I always want things to go perfectly, exactly how I imagine it in my head. The speech will be magnificent; the meeting will be smooth sailing. No surprises on the exam (and if there are any, I'll miraculously be ready for it!), and no nasty problems at work.
Is it wrong to be ambitious, to have high expectations for others, and higher standards for myself? I don't think so. To me, mediocrity is a level I can surpass - aiming high gives me challenge, and aiming high challenges me. To learn new things, or to become better than I am
right now. That satisfaction when I succeed? It's absolutely addicting.
I hate failure. It's easy to forgive it in others, but so much harder with myself, because my confidence would have me believe that I can do anything, so long as I have the will and the ability. But I am not infallible, nor do I pretend to be. If life is all about failing, then where does that leave me? I recognize that failure is a necessary ingredient to progress and improvement, but... I still hate it.
But life
is all about failing - failing, and picking myself up, learning from my mistakes, and moving forward. I suck up my pride and tell myself that next time? I'll do better. I'll be damned if the same mistake trips me up twice, after all.

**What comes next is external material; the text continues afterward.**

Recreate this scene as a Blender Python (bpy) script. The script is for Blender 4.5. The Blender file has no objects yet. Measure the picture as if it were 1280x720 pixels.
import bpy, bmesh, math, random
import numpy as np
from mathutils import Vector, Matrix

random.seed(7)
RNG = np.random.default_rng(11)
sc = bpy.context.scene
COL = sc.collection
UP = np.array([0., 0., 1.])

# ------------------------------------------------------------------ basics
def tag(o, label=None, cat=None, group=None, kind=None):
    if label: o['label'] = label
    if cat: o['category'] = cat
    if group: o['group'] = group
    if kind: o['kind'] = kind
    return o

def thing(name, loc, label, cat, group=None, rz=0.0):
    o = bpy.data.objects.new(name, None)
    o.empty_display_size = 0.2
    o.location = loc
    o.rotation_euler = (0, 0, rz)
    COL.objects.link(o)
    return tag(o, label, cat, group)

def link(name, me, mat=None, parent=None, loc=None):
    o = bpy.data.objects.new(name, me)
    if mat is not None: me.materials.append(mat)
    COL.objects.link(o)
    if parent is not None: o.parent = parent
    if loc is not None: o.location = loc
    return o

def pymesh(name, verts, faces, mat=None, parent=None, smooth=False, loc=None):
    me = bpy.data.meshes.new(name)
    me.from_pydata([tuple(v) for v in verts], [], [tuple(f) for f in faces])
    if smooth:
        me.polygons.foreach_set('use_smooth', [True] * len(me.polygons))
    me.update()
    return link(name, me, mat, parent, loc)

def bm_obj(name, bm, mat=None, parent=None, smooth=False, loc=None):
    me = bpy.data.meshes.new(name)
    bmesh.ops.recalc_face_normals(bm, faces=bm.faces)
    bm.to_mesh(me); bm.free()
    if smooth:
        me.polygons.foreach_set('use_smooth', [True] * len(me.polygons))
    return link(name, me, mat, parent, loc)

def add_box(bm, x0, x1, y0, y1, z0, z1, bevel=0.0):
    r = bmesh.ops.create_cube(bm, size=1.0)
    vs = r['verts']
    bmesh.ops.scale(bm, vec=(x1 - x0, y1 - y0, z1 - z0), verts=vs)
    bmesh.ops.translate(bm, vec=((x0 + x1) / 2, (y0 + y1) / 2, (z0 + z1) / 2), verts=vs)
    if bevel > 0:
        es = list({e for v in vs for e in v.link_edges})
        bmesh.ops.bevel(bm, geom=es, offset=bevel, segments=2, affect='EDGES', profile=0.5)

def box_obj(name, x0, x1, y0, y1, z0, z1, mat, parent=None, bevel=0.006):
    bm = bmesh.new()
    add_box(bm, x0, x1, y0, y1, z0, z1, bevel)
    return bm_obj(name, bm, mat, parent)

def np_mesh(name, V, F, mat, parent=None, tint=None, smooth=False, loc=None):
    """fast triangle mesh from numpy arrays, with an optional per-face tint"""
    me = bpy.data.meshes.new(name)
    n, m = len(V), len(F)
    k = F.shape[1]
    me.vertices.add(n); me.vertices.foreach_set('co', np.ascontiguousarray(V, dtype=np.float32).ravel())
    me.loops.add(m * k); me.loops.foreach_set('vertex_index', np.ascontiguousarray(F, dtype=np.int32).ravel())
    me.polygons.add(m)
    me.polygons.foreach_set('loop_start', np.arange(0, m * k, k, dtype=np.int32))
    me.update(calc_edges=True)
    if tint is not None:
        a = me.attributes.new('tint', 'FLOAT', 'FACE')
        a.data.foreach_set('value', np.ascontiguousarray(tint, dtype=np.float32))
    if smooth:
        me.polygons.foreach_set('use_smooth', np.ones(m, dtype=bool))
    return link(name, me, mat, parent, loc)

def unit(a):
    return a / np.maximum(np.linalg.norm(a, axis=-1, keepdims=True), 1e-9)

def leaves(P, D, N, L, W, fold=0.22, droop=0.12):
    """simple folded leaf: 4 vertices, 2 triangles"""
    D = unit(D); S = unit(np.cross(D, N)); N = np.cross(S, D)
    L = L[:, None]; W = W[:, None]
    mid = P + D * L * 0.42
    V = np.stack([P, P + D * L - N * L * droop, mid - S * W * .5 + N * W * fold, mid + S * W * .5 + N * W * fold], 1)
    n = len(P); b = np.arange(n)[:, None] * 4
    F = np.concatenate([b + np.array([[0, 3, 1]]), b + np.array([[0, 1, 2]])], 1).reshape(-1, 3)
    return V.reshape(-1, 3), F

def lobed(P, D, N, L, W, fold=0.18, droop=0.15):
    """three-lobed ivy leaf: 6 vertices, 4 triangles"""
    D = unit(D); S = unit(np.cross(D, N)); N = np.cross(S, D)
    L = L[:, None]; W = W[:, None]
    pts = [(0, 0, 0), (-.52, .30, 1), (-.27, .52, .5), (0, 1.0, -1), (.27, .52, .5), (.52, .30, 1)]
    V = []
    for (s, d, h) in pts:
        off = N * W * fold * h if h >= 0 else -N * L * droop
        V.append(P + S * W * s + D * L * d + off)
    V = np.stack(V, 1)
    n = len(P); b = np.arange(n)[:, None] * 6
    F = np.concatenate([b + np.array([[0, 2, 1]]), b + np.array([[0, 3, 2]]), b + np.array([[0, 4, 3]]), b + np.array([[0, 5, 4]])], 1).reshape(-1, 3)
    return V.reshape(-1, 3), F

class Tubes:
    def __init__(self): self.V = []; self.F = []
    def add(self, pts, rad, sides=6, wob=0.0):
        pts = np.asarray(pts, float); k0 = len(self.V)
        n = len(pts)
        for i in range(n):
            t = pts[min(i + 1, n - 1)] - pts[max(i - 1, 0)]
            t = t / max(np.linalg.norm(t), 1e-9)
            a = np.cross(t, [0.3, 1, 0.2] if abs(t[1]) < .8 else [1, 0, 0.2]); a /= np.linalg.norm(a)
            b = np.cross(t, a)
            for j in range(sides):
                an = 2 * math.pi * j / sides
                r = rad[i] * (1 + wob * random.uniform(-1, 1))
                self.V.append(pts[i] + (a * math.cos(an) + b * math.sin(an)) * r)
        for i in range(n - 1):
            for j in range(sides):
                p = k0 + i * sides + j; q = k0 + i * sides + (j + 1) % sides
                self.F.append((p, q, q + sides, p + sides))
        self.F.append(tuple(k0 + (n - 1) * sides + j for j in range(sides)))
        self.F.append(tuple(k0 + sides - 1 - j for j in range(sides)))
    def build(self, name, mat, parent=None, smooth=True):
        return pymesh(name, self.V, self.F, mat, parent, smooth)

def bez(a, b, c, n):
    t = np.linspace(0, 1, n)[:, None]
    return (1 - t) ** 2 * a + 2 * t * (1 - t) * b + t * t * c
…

I hate failure, but it makes me treasure and appreciate second chances than I think I might otherwise.
Your trust in me is not misplaced - this is what I want to say. And I don't like admitting that I failed, and need a second chance. (I'm actually not all that good with words in situations like these.) That's why I'll work my ass off to show this statement, and prove it with my actions. Look at my results, and know that you were not wrong to believe in me.
To everyone who has believed in me and given me a second chance - thank you. Your trust in me is not misplaced, and I'll prove it to you.